_What is asked_. Give back only the lines in the records below from the one with "Keep writing the" to the one with "middle shelf', 'box')", both inclusive, word for word.

_Stored rows_.
>>>

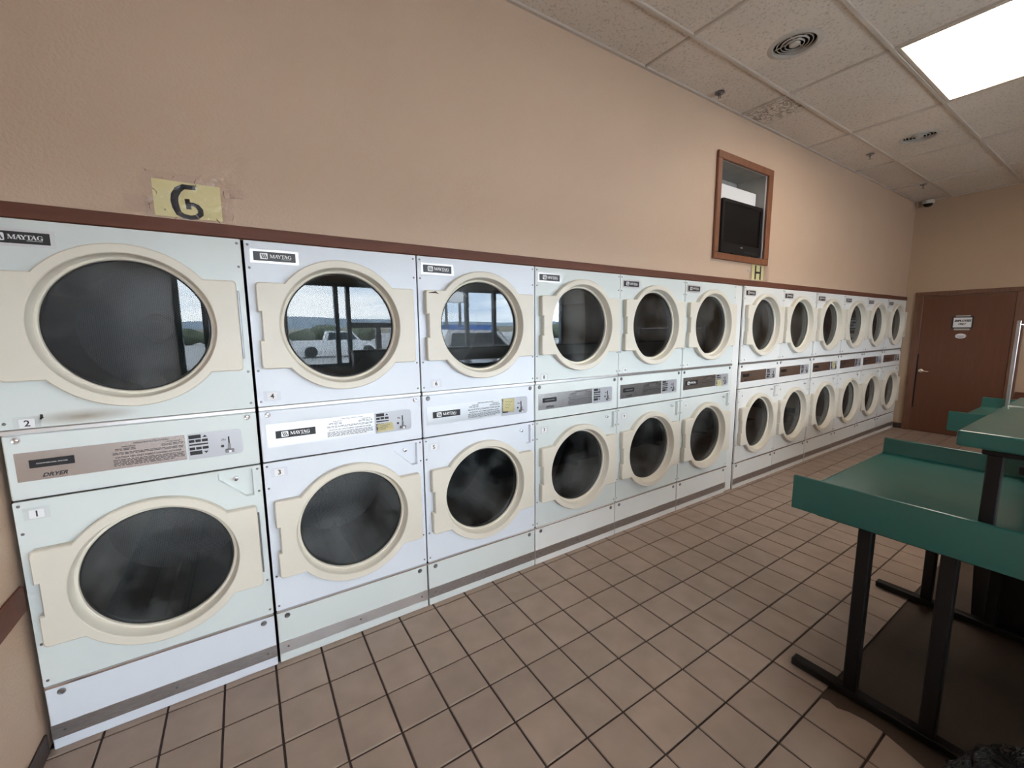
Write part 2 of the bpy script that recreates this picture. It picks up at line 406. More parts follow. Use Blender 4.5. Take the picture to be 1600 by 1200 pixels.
for s, c, full, sz in cand[:298]:
    me = TM if full else tile_mesh(sz[0] - JW, sz[1] - JW)
    o = obj('tile', me, 'floor_tile', floor, (c[0], c[1], random.uniform(-.0006, .0004)), (random.uniform(-.002, .002), random.uniform(-.002, .002), 0))
bm = bmesh.new()
for s, c, full, sz in cand[298:]: rest.append((c, sz))
for c, sz in rest: box(bm, c[0] - sz[0] / 2 + JW / 2, c[0] + sz[0] / 2 - JW / 2, c[1] - sz[1] / 2 + JW / 2, c[1] + sz[1] / 2 - JW / 2, -.0055, 0)
obj('far_tiles', bm, 'floor_tile', floor, kind='stuff')
bx0, bx1, by0, by1 = X0 + 9 * PX + .003, X0 + 36 * PX - .003, Y0 - 13 * PY + .003, Y0 - 7 * PY - .003
obj('bare_patch', B(bx0, bx1, by0, by1, -.0058, -.0045), 'concrete_bare', floor, label='bare brown concrete where the tiles are missing')
bm = bmesh.new()      # ragged smear of old adhesive that runs over the near tiles
edge = [(2.672, -1.462), (2.631, -1.464), (2.644, -1.493), (2.634, -1.525), (2.653, -1.56), (2.664, -1.609), (2.66, -1.66), (2.64, -1.72), (2.61, -1.80), (2.60, -1.9), (2.58, -2.05), (2.70, -2.05), (2.70, -1.462)]
vs = [bm.verts.new((x, y, .0012)) for x, y in edge]; bm.faces.new(vs)
obj('adhesive_smear', bm, 'concrete_bare', floor)

# ceiling: plenum slab, T-bars and lay-in tiles
ceil = struct('ceiling', B(XL - .15, XE + .15, YF - .1, .9, CZ + .09, CZ + .15), 'plenum')
GX = [3.155 - 1.205 * 2 + 1.205 * k for k in range(-0, 7)]; GX = [XL] + GX + [XE]
GY = [YB] + [-.352 - .608 * k for k in range(0, 8)] + [YF]
def tbar(x0, x1, y0, y1): return obj('grid_bar', B(x0, x1, y0, y1, CZ - .002, CZ + .03, bev=.0015), 'ceiling_grid', ceil)
for y in GY[1:-1]: tbar(XL, XE, y - .011, y + .011)
for x in GX[1:-1]:
    for ya, yb in zip(GY[1:], GY): tbar(x - .009, x + .009, ya + .011, yb - .011)
tbar(XL, XE, YB - .02, YB); tbar(XE - .02, XE, YF, YB - .02); tbar(XL, XL + .02, YF, YB - .02)
LIGHTS = [(4, 2), (2, 6), (4, 6), (6, 6)]  # panels by the windows are unseen, added to brighten the room
CT = {}
VENTS = {(3, 1): (3.785, -.640, 'round ceiling vent nearest the camera'), (5, 1): (6.225, -.660, 'round ceiling vent nearer the brown door')}
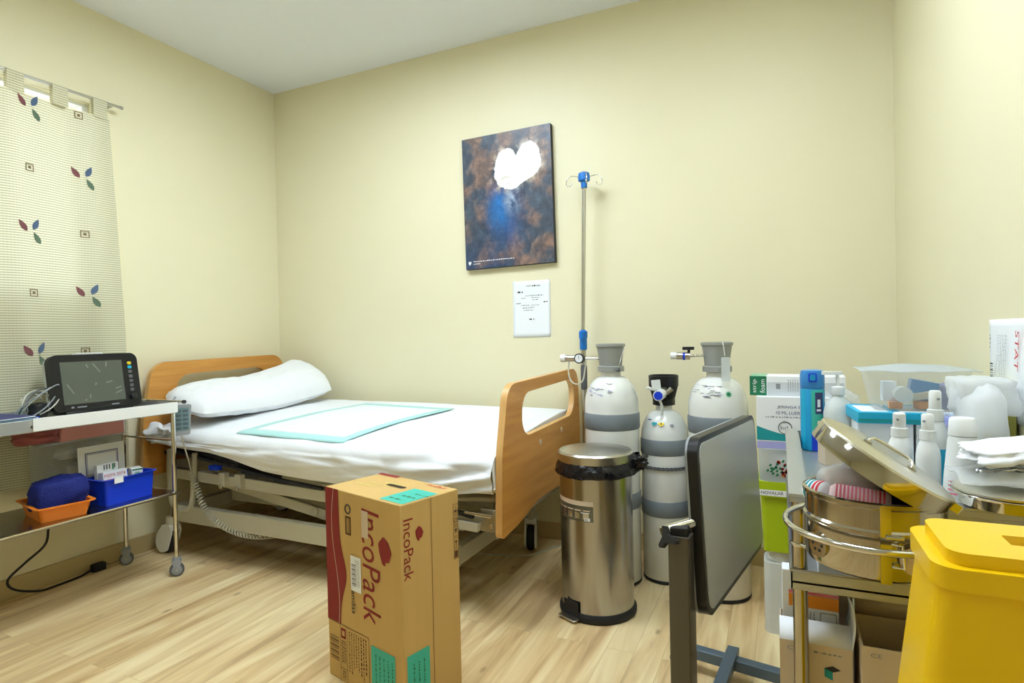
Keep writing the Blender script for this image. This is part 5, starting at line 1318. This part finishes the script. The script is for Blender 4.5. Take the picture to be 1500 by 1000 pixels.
carton('tall_carton', (.075, 1.515, LZ), (.11, .18, .295), m_cartonb, 'tall beige carton behind the open cartons on the lower shelf')
carton('flat_carton', (.25, 1.5, LZ), (.2, .2, .25), m_cartonb, 'wide beige carton at the back of the lower shelf')
carton('flat_box', (.24, 1.5, LZ+.2505), (.17, .18, .03), m_whitep, 'flat white box lying on the wide beige carton under the middle shelf', 'box')

# ------------------------------------------------------------------ stack beside the trolley
JG = 'white jugs on the floor'
def jug(x, y, lab):
    t = thing('plastic_jug', lab, 'jug', (x, y, 0), 0, JG)
    q = MB(); q.prism(rrect(-.062, .062, -.062, .062, .03), 0, .262, m_milk); q.build('jug_body', t, bevel=.012, seg=3)
    q = MB(); q.lathe([(.05, .263), (.052, .265), (.052, .300), (.047, .305), (0, .305)], m_white, None, 28); q.build('cap', t, smooth=40)
    q = MB(); q.rect(-.005, .062, .1, .2, m_whitep, frame((0, -.0628, 0), (1, 0, 0), (0, 0, 1))); q.rect(.03, .05, .178, .195, m_lilac, frame((0, -.0632, 0), (1, 0, 0), (0, 0, 1))); q.build('label', t)
jug(-.008, 2.425, 'white plastic jug on the floor under the lime green bin'); jug(.15, 2.52, 'white plastic jug on the floor hidden behind the dressing trolley')
lb = thing('lime_bin', 'lime green plastic bin resting on the white jugs beside the dressing trolley', 'bin', (.06, 2.465, .3065))
q = MB(); tub(q, .138, .115, .262, .004, m_lime, .93, .008); q.build('tub', lb)
q = MB(); q.box(-.148, .148, -.1245, -.1225, .205, .262, m_lime); q.build('front_rim', lb, bevel=.001)
q = MB(); Fb = frame((-.148, -.1252, 0), (1, 0, 0), (0, 0, 1)); q.rect(.004, .2, .21, .232, m_whitep, Fb); q.text('NOVALAR', .075, .011, Fb @ T(.014, .216, .0004), m_ink); q.build('label_strip', lb)
cbg = thing('supply_bag', 'clear bag with a red and green leaf print on top of the lime green bin', 'bag', (.06, 2.465, .569))
q = MB(); q.prism(rrect(-.14, .14, -.125, .11, .03), 0, .118, m_frost); q.build('film', cbg, bevel=.02, seg=3)
q = MB(); rnd = random.Random(8); Fg = frame((-.14, -.1262, 0), (1, 0, 0), (0, 0, 1))
for i in range(34):
    k = rnd.choice([0, 0, 1, 1, 2]); cx_ = (.085, .05, .075)[k] + rnd.gauss(0, .011); cy_ = (.04, .05, .07)[k] + rnd.gauss(0, .013)
    q.flat(rpoly([(x+cx_, y+cy_, .001) for x, y in ((-.006, -.002), (.0, -.006), (.006, .001), (.001, .006))], 2), (m_redp, m_green, m_oprint)[rnd.choice([0, 0, 1, 2]) if k != 1 else 1], Fg)
q.build('leaf_print', cbg)
q = MB(); lump(q, (.0, -.02, .055), (.11, .08, .045), m_whitep, 71, .12, 2, flat=.6); q.build('contents', cbg, smooth=180)
sx_ = thing('syringe_box', 'white syringe box with a teal swoosh on top of the clear bag', 'box', (.055, 2.44, .688), 0)
q = MB(); q.box(-.14, .14, -.085, .085, 0, .19, m_whitep); q.build('carton', sx_, bevel=.002)
q = MB(); Fx = frame((-.14, -.0858, 0), (1, 0, 0), (0, 0, 1))
q.rect(0, .28, .0, .026, m_lilac, Fx); q.flat([(.0, .03), (.28, .03)] + [(.28-.28*i/16, .032+.05*(i/16)**2.2) for i in range(17)], m_teald, Fx)
q.text('JERINGA DOS CUERPOS', .18, .012, Fx @ T(.07, .146, .0003), m_blueink); q.text('10 ML LUER EXCENTRICA', .18, .012, Fx @ T(.066, .126, .0003), m_blueink); scribble(q, Fx, .03, .114, .2, .005, m_greyink, random.Random(4))
q.torus(.022, .0012, m_ink, Fx @ T(.095, .078, .0006), 32, 4); q.text('bd', .024, .014, Fx @ T(.08, .071, .0004), m_greyink); q.build('printing', sx_)
gf = thing('foam_strip_box', 'white box with a green end lettered strip foam, topmost of the stack', 'box', (.06, 2.45, .8785), R(-3))
q = MB(); q.box(-.165, .15, -.065, .07, 0, .072, m_whitep); q.build('carton', gf, bevel=.0015)
q = MB(); Fgx = frame((-.165, -.0657, 0), (1, 0, 0), (0, 0, 1)); q.rect(.0, .058, 0, .072, m_green, Fgx); q.rect(.0, .056, .0, .135, m_greenl, frame((-.165, -.065, .0726), (1, 0, 0), (0, 1, 0)))
q.rect(0, .135, 0, .072, m_green, frame((-.1657, .07, 0), (0, -1, 0), (0, 0, 1)))
for i, s_t in enumerate(('strip', 'foam')): q.text(s_t, .05, .017, Fgx @ T(.026+.026*i, .01, .0005) @ Matrix.Rotation(PI/2, 4, 'Z'), m_whitep)
rnd = random.Random(6)
for i in range(7): scribble(q, Fgx @ T(.13+.008*i, .06, 0) @ Matrix.Rotation(-PI/2, 4, 'Z'), 0, 0, .045, .003, m_greyink, rnd)
q.rect(.09, .105, .025, .045, m_greyink, Fgx); q.rect(.06, .31, .0, .05, mat('grey_box_panel', (205, 210, 214), .6), Fgx @ T(0, 0, -.0003)); q.build('printing', gf)

# ------------------------------------------------------------------ yellow bin in the foreground
yb = thing('clinical_waste_bin', 'tall yellow clinical waste bin with a slotted lid in the right foreground', 'bin', (.29, .84, 0))
q = MB(); n = 6
b0 = rrect(-.235, .155, -.105, .105, .03, n); t0 = rrect(-.137, .155, -.072, .072, .024, n); k = len(b0)
q.add([(*p, 0) for p in b0]+[(*p, .845) for p in t0], [list(range(k))[::-1]]+[(i, (i+1) % k, k+(i+1) % k, k+i) for i in range(k)]+[list(range(k, 2*k))], m_yellow)
q.build('bin_body', yb, smooth=50)
q = MB(); q.prism(rrect(-.143, .16, -.078, .078, .026, n), .838, .862, m_yellow); 
q.prism(rrect(-.128, .15, -.066, .066, .02, n), .862, .876, m_yellow, None, holes=[rrect(-.06, .0, -.018, .018, .003, 2)])
q.prism(rrect(-.06, .0, -.018, .018, .003, 2), .862, .866, m_yellow); q.build('lid', yb, bevel=.003, seg=3)
# white lead lying on the floor under the bed
q = MB(); P_ = [Vector(p) for p in ((-1.5, 2.66, .004), (-1.35, 2.69, .004), (-1.2, 2.73, .004), (-1.13, 2.83, .004), (-1.08, 2.92, .004), (-1.0, 2.96, .004))]
q.tube([cr_(P_, i/40) for i in range(41)], .0035, m_cablew, 6); o = q.build('white_lead', None, smooth=80); tag(o, 'thin white cable lying on the floor under the foot of the bed', 'cable')
q = MB(); q.box(-.03, .03, -.02, .02, 0, .06, m_white); o = q.build('plug_adapter', None, bevel=.005); o.location = (-.96, 2.965, 0); tag(o, 'small white plug adapter on the floor behind the pedal bin', 'adapter')

# ------------------------------------------------------------------ daylight, camera
wd = bpy.data.worlds.new('World'); SC.world = wd; wd.use_nodes = True
nt = wd.node_tree; bgn = nt.nodes['Background']
sky = nt.nodes.new('ShaderNodeTexSky'); sky.sky_type = 'NISHITA'; sky.sun_disc = False; sky.sun_elevation = R(40); sky.sun_rotation = R(90)
mxw = nt.nodes.new('ShaderNodeMix'); mxw.data_type = 'RGBA'; mxw.inputs['Factor'].default_value = .8; mxw.inputs['B'].default_value = (1, 1, 1, 1)
nt.links.new(sky.outputs[0], mxw.inputs['A']); nt.links.new(mxw.outputs['Result'], bgn.inputs['Color']); bgn.inputs['Strength'].default_value = 2.3

cam = bpy.data.cameras.new('Camera'); co = bpy.data.objects.new('Camera', cam); COL.objects.link(co)
yaw, pit, rol, fpx = .427873656, -.00910145797, -.0211567792, 862.729
Fv = Vector((-math.sin(yaw)*math.cos(pit), math.cos(yaw)*math.cos(pit), math.sin(pit)))
Rv = Vector((math.cos(yaw), math.sin(yaw), 0)); Uv = Rv.cross(Fv)
R2 = Rv*math.cos(rol)+Uv*math.sin(rol); U2 = -Rv*math.sin(rol)+Uv*math.cos(rol)
mw = Matrix((R2, U2, -Fv)).transposed().to_4x4(); mw.translation = (0, 0, 1.12); co.matrix_world = mw
cam.sensor_fit = 'HORIZONTAL'; cam.sensor_width = 36; cam.lens = fpx/1500*36; cam.clip_start = .05
SC.camera = co
SC.view_settings.view_transform = 'Standard'; SC.view_settings.look = 'None'; SC.view_settings.gamma = 1; SC.view_settings.exposure = 0
try: SC.view_settings.use_curve_mapping = False
except Exception: pass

<<<

_Final answer_.
Keep writing the Blender script for this image. This is part 5, starting at line 1318. This part finishes the script. The script is for Blender 4.5. Take the picture to be 1500 by 1000 pixels.
carton('tall_carton', (.075, 1.515, LZ), (.11, .18, .295), m_cartonb, 'tall beige carton behind the open cartons on the lower shelf')
carton('flat_carton', (.25, 1.5, LZ), (.2, .2, .25), m_cartonb, 'wide beige carton at the back of the lower shelf')
carton('flat_box', (.24, 1.5, LZ+.2505), (.17, .18, .03), m_whitep, 'flat white box lying on the wide beige carton under the middle shelf', 'box')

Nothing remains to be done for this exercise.